Singapore — FAST remains the gold standard for QR-based merchant payments. Built in 2014 and continuously polished, FAST + PayNow now handles the majority of person-to-person transfers in the city-state. Settlement is instant; the experience is invisible.
Brazil — Pix is the obvious success story. Launched by the central bank in late 2020, by 2026 it processes more transactions per month than every Brazilian credit and debit card combined. The critical move: making it free for individuals and mandating availability across every licensed institution.
India — UPI sits at a different scale entirely. Over 18 billion transactions per month, more than the rest of the world's real-time systems combined. The lesson: when a rail is open, free, and mobile-first, it eats every legacy alternative.
What the working systems share
Three things, every time:
- Central bank or regulator at the centre. Pix, UPI, and SEPA Instant all started as public infrastructure. Private rails struggle to reach the coverage required to feel "instant for everyone."
- Free or near-free for end users. Per-transaction fees kill consumer adoption. The successful rails fund themselves through bank participation fees and clearing margins, not user fees.
- An aliasing layer. Phone numbers, email, QR codes, handles — anything but the underlying account number. Pix's “chave” (key) made the system feel personal; UPI's virtual addresses did the same.
Where things still break
Cross-border instant payments. The same user who sends €50 in Berlin instantly still waits 1–3 days to send US$50 to São Paulo. The correspondent banking network was designed for a different century, and it shows.
The current contenders to fix this are split into three camps:
- Bank-led linkages like Project Nexus (BIS) and the P27 Nordic initiative — slow, regulator-heavy, but politically safe.
- Stablecoin rails — USDC, EURC, and increasingly local stablecoins riding chains like Solana and Base. Settlement in seconds, fees in cents, but user experience is still wallet-dependent.
- Aggregator wallets that abstract the underlying rail entirely. The user picks a recipient; the wallet picks SEPA, Pix, USDC, or whatever's fastest and cheapest at that moment.

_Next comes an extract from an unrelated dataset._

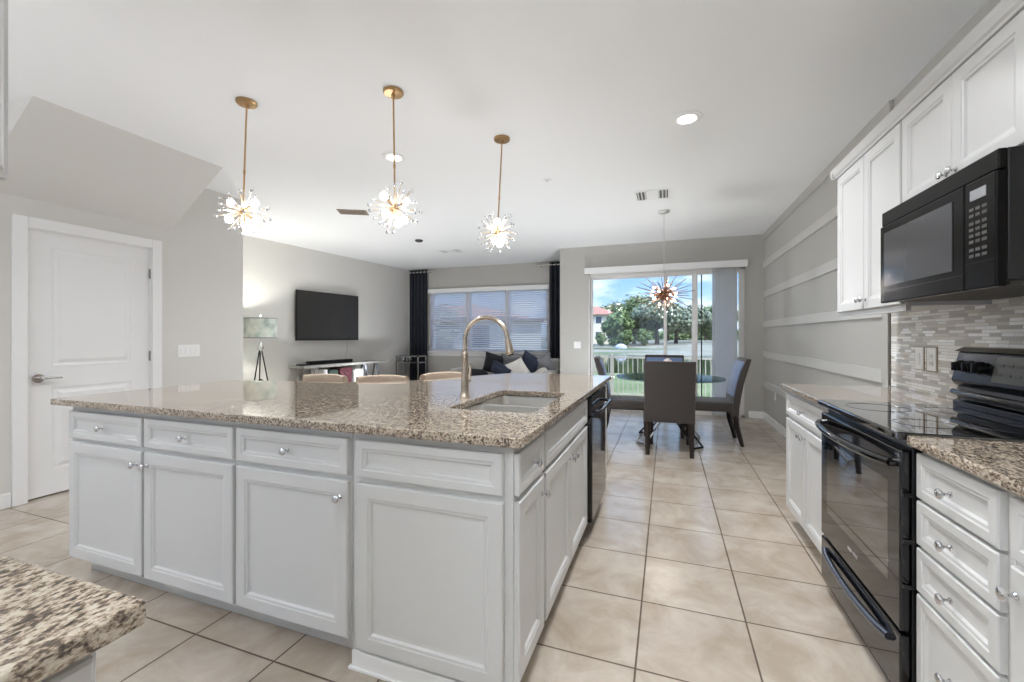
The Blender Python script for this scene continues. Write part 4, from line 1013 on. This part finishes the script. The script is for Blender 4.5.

What we're building toward
At Payminty, we believe the third path wins. The end user doesn't want to know which rail they're on, any more than they want to know whether their email travelled over fibre or microwave. They want money to move, instantly, without surprises.
That's the layer we're building — Circle for the everyday rail mix, Family for shared pools, C Wallet for self-custodied stablecoin balances. Underneath, we route every payment over the cheapest, fastest option that meets the user's compliance and currency preferences.
The regional rails are the foundation. The work now is making them feel like one network.